Drinkwitz is the head coach at Mizzou for a very simple reason. He’s seen as one of best young offensive minds in the country. Full stop. That’s why he got the job at Appalachian State, and it’s why Jim Sterk hired him to be the next football coach at Missouri. His success (or lack thereof) at Mizzou will largely be determined by his success on that side of the football. So if Drinkwitz believes his best chance at building a successful offense is with him serving as the OC and calling plays, more power to him. It’s bold. It’s unorthodox.

And I’m open to the idea that it just might work.

But that wasn’t the biggest revelation from Drinkwitz’s staff announcement. The titles for the staff on the defensive side of the ball are even more interesting to me.

COLLEGE FOOTBALL: NOV 09 Appalachian State at South Carolina Photo by Mary Holt/Icon Sportswire via Getty Images

Brick Haley’s job is abundantly clear. He’ll coach the defensive line as he did for the Tigers each of the past three seasons. There’s also plenty of clarity in the role of Mizzou’s new linebackers coach, D.J. Smith. He and he alone will work with the linebackers.

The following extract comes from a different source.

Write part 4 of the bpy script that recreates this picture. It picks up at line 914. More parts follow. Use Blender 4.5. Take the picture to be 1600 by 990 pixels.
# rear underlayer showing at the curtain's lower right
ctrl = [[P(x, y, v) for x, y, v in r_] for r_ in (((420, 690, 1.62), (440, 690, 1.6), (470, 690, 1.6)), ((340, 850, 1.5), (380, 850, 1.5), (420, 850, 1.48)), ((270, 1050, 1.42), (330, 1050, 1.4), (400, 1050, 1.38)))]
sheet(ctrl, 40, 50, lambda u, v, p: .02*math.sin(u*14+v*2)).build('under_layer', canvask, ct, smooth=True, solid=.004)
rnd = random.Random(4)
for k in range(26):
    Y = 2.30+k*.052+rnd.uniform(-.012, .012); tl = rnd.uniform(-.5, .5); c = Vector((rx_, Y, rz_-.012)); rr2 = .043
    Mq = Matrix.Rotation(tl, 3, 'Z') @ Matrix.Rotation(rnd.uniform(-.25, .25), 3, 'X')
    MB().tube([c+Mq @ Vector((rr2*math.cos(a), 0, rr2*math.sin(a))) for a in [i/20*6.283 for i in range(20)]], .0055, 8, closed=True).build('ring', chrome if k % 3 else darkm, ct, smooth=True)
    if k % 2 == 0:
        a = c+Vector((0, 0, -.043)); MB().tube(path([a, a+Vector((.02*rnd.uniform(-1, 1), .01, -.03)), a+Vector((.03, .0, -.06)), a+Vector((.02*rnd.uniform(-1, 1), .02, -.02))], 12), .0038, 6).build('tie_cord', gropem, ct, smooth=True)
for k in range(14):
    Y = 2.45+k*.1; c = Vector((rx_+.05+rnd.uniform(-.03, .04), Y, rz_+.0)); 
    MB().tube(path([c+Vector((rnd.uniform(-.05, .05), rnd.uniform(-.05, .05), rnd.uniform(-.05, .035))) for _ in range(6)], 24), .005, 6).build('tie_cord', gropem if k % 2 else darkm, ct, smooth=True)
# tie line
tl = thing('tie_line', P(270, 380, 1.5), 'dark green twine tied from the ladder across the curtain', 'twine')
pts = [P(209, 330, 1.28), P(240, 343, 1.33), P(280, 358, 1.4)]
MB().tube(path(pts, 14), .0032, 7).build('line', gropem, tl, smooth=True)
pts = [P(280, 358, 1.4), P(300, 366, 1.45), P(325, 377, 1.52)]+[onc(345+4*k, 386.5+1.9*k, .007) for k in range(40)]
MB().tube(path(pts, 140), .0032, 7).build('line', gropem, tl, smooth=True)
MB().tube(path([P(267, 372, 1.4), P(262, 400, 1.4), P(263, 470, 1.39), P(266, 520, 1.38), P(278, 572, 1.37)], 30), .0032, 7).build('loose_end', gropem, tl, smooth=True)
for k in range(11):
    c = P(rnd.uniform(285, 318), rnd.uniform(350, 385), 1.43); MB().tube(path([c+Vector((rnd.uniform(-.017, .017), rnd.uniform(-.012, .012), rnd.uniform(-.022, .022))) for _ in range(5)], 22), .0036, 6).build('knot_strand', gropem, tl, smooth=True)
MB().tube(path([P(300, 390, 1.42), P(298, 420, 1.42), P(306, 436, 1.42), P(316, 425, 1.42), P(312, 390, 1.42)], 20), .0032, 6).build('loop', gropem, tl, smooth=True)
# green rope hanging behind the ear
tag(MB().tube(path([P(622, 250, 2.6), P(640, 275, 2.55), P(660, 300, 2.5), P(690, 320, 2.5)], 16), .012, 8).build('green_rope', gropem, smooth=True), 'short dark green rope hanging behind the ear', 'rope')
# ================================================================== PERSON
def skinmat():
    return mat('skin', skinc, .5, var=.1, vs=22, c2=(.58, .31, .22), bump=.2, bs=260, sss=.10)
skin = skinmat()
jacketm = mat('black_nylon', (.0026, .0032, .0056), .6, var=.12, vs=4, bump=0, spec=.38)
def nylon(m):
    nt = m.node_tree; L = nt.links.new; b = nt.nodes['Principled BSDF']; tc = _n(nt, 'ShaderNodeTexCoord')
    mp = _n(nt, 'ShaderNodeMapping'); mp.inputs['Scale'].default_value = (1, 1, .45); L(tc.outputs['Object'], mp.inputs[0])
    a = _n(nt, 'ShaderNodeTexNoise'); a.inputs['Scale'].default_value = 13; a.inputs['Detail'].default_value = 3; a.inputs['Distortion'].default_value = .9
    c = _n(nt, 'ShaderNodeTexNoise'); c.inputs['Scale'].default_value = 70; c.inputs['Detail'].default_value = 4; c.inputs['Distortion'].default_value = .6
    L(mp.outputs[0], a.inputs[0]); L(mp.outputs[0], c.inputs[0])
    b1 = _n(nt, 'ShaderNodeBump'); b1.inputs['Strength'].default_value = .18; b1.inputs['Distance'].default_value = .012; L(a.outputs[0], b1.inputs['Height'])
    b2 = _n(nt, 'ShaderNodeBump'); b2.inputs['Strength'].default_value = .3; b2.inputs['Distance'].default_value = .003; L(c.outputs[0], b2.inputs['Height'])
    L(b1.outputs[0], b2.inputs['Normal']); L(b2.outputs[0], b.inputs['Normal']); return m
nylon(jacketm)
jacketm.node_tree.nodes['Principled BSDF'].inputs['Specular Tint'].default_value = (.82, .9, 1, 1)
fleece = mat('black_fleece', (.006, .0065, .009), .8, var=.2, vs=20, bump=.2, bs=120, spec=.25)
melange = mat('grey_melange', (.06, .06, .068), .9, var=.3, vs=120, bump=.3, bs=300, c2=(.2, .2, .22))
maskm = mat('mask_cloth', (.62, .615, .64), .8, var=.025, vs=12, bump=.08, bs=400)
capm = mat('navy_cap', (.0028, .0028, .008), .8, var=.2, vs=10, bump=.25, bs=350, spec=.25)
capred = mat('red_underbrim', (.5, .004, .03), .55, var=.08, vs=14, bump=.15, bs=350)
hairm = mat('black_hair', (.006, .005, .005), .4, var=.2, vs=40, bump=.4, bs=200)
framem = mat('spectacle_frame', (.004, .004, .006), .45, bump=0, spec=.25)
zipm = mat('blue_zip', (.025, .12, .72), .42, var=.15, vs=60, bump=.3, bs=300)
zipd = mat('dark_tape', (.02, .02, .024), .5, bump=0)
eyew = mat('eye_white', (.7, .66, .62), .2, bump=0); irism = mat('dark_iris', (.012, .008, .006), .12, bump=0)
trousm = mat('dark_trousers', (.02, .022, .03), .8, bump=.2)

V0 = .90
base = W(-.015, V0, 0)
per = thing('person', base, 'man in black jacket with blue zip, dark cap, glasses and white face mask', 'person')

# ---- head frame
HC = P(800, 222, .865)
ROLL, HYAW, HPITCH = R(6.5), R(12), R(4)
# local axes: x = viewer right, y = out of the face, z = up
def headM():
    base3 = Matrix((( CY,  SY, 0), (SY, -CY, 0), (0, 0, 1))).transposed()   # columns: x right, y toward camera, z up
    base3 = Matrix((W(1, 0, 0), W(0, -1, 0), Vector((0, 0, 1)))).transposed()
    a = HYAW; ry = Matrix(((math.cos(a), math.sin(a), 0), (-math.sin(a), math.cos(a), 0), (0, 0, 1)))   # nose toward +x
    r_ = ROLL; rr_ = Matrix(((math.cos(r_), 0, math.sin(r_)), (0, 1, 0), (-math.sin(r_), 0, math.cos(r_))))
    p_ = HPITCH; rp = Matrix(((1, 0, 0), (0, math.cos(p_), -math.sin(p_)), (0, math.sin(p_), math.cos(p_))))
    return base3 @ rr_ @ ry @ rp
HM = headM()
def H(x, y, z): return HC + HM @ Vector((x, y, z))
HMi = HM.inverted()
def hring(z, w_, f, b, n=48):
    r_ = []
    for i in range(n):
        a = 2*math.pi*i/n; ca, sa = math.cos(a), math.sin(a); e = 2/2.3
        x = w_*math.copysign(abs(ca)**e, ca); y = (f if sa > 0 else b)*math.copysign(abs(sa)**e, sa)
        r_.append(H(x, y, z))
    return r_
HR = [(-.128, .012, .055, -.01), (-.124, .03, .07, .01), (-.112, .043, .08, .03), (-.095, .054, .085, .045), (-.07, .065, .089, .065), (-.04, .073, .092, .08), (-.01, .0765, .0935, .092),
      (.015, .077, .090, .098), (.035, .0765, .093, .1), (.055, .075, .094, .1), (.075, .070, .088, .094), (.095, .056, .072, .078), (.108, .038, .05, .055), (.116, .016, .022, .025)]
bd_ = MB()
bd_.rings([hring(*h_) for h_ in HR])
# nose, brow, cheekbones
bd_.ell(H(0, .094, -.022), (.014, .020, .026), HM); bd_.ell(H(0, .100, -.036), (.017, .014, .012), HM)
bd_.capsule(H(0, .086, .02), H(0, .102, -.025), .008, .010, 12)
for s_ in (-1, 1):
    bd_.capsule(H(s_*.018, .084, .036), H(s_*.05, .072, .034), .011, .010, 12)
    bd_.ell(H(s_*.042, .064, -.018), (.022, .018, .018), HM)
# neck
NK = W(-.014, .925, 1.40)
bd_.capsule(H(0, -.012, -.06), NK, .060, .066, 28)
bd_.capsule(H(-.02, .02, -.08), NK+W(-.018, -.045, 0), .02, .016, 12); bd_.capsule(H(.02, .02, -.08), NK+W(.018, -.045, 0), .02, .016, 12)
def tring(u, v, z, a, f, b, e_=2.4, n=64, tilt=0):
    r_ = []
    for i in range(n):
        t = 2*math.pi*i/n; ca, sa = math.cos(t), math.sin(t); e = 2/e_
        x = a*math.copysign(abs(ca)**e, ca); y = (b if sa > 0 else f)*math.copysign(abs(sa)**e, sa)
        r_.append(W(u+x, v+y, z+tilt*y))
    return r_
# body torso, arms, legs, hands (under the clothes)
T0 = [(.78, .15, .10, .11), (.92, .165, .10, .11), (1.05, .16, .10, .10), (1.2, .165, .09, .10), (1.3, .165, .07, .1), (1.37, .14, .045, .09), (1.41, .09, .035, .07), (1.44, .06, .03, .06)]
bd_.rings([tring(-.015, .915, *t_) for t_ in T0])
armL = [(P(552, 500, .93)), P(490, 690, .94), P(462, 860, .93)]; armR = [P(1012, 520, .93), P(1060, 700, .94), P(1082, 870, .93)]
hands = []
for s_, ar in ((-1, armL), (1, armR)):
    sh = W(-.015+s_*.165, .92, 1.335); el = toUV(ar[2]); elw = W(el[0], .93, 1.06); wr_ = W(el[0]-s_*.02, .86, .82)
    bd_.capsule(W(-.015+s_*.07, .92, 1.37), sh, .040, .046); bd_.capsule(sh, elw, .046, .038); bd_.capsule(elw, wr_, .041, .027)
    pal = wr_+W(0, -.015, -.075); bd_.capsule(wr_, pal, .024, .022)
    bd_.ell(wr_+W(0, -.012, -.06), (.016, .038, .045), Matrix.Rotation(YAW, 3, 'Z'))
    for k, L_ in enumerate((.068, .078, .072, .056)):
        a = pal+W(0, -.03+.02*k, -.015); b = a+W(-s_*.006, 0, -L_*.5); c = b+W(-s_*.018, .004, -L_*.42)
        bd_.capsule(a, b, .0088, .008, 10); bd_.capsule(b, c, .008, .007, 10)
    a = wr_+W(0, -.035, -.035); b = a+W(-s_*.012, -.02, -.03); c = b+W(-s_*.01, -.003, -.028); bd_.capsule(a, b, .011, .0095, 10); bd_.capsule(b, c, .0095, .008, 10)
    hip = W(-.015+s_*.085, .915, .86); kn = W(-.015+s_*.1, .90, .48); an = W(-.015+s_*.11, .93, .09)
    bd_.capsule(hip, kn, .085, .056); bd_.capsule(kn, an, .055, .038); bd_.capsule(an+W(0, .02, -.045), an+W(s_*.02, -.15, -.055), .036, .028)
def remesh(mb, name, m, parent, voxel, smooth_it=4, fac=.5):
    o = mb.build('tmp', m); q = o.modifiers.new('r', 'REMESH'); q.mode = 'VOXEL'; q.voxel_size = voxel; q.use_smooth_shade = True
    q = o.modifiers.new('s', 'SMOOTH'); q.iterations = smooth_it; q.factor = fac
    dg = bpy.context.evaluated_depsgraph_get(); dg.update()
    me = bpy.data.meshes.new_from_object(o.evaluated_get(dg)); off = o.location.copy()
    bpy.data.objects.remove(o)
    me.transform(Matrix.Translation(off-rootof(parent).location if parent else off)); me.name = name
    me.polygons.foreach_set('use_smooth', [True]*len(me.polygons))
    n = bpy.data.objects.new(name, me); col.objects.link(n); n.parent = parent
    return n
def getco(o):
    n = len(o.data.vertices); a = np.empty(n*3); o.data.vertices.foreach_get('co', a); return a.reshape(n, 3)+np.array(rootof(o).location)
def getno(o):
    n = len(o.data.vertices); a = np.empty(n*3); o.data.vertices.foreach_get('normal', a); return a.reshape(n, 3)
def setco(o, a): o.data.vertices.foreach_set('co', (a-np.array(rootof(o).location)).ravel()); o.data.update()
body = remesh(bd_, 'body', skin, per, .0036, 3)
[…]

The rest of the defensive staff is anything but clear.

Ryan Walters is the defensive coordinator, and he’s also in charge of the safeties. Charlie Harbison is slated to coach the “defensive backs.” And David Gibbs is going to coach... the secondary?

If your mind just exploded, don’t worry, you’re not alone. I’m officially lost, too.

Maybe there’s a perfectly reasonable explanation for this and there aren’t three coaches essentially cross-training the same 20 players. Maybe it’s as simple as Walters coaching the safeties, Harbison coaching the sub-package linebacker/safety hybrids and Gibbs coaching the cornerbacks. That’s entirely plausible. But the labels certainly don’t make it crystal clear.

Does it matter in the long run? Probably not. I’m sure there’s some sort of explanation that clears all of this up. Hopefully we’ll hear said explanation in the days or weeks to come.

But for now an announcement that typically results in clarity on which coaches will be coaching what positions resulted in more confusion and questions than it did answers.

It’s certainly unorthodox. But that doesn’t necessarily make it a bad thing.